@GeoffS’s New printer - corexy or not? post was so good, I’d like to do it again, but differently.
I gave up on my Cantilever printer design based on leftovers and have decided that I’d like to buy a printer that someone else designed. I’m sure I’ll start modifying it soon, but I want to start from a tested design. I want to spend my design energy elsewhere right now. (If I get another working printer, I can afford to try out new experiments on my existing self-designed corexy, which is currently my workhorse.) I want my kids to be OK printing with it.
Desiderata
- Full printer or well-tested complete kit (something my kids could help build from instructions with me, for instance)
- Not completely new to the market, around long enough to know its weak points
- Corexy kinematics (alternatively, markforged, especially if I go with an IDEX)
- Linear rail, no wheels running in aluminum extrusion on any axis
- Cast aluminum bed
- AC bed heater
- Able to be enclosed even if it doesn’t ship that way
- Not depending on structural printed plastic parts (enabling high-temp plastic printing)

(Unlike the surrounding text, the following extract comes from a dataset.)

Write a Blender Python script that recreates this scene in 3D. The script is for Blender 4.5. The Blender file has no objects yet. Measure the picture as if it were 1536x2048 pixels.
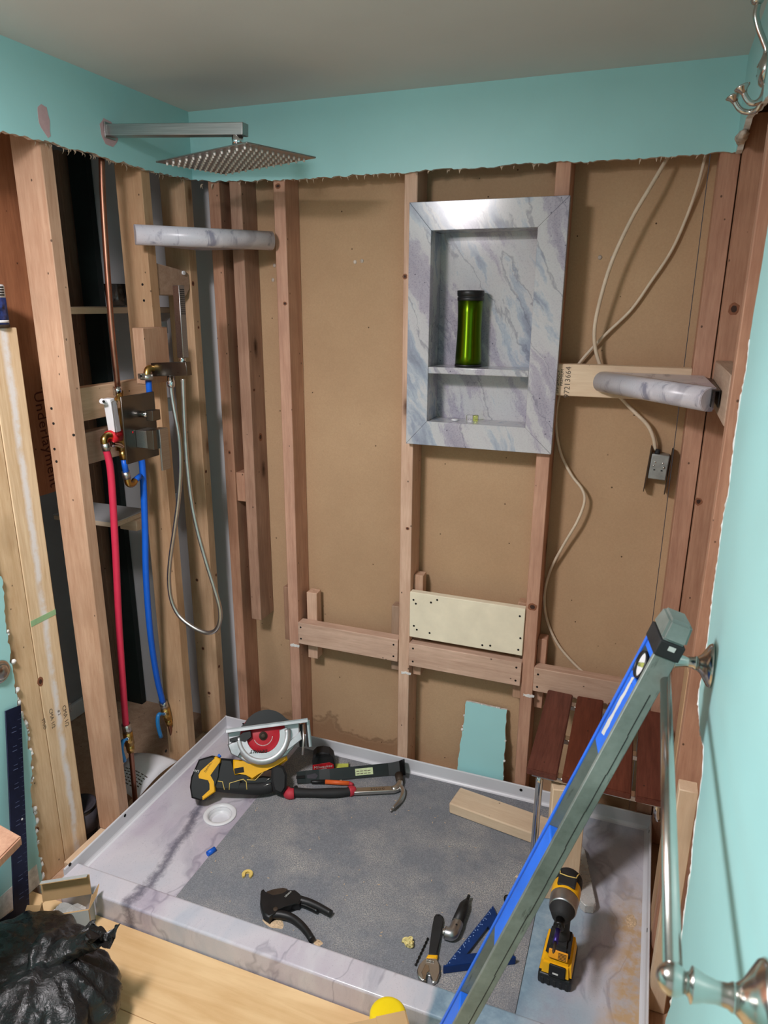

- At least an option of direct drive (even if bowden available)
- Fully-supported bed, not cantilevered
- Prefer single Z motor with sync belt connecting them, or three motors with auto-tram; not two Z motors and I really don’t like four Z motors.
- No proprietary components, open source firmware and standard parts that can be extended
- Not required to join Facebook to get support
Possibilities
The least expensive printer I’ve found that is even close to meeting my requirements is the Creativity ELF at about $450. That has a wrought bed with 24V DC bed heating, is not easy to enclose, might be a pain to extend due to using “VGA” cable to the hot end, and uses two Z motors; not enough to truly auto-tram, too many to automatically stay in sync; the worst option besides the four motor designs. Slightly cheaper but not as good (e.g. neither synchronous sides nor auto-tramming) is the Two Trees Sapphire Plus for $420. With neither bed sensing nor a bed I trust to be flat, I’d expect it to be as frustrating as the Tronxy X5S was for me earlier.
An SK-Tank, which looks easy to enclose, is about $1500 shipped fully kitted out with all the options, including genuine hiwin linear rail, except a raspberry pi (which I can better source locally), but will take an indeterminate time to ship; it’s one guy. Would be about $300 less with LDO rails.
The Vivedino Troodon moves the X/Y stage up instead of moving the bed down. It is available to ship now and comes fully assembled including enclosure, for a similar price as the SK-Tank. It runs on linear rails but probably not true hiwin… Includes air filtration, so maybe I could print ABS in it, at least if I use a carbon filter. My family says no ABS until I’m doing air filtration! It does use 4 Z motors. I’m concerned about racking if one fails, but the U-shape flying X/Y stage probably has enough flex that it makes at least a little sense to have 4 motors. Can’t tell whether it has a cast bed.
Railcore is a bit over $2k which is a lot more than I want to spend but would ship more quickly. Not clear that it’s easy to enclose (it has doors available but the top is open).
Not sure exactly how much I’m willing to spend but I doubt it’s over $2k. Still thinking about this.
Not considering
- Creality Ender 6 has a cantilevered bed, and still uses delrin wheels in V-slot.
- Anything Tronxy after my previous experience (not just poor quality, but also ghosting me when I asked them for GPL source code), and also wheels in slot.
- The E3D toolchanger and motion platform would be awesome and it’s probably worth the $3K or more it would cost me, but it’s just way more than I want to invest right now.
- The Hevort is not available as a complete kit.
- Muldex since there’s no “everything” kit. Not sure how much it would cost all together. Also, I’d prefer not having two X motors; I can’t figure out why that’s actually necessary.
- Rat Rig — too many plastic components for my taste, not clear it has any benefits to me over the SK-Tank which would cost less.
- Various other Voron-derived printers with 4 Z motors; it’s hard enough to consider hanging an X/Y gantry from four belts; driving a bed with four screws seems to me like trying to create a potato chip.
I’m sure I missed listing some desiderata I’ve considered as I have looked at printers. Any printers that mostly meet my desiderata that I haven’t considered?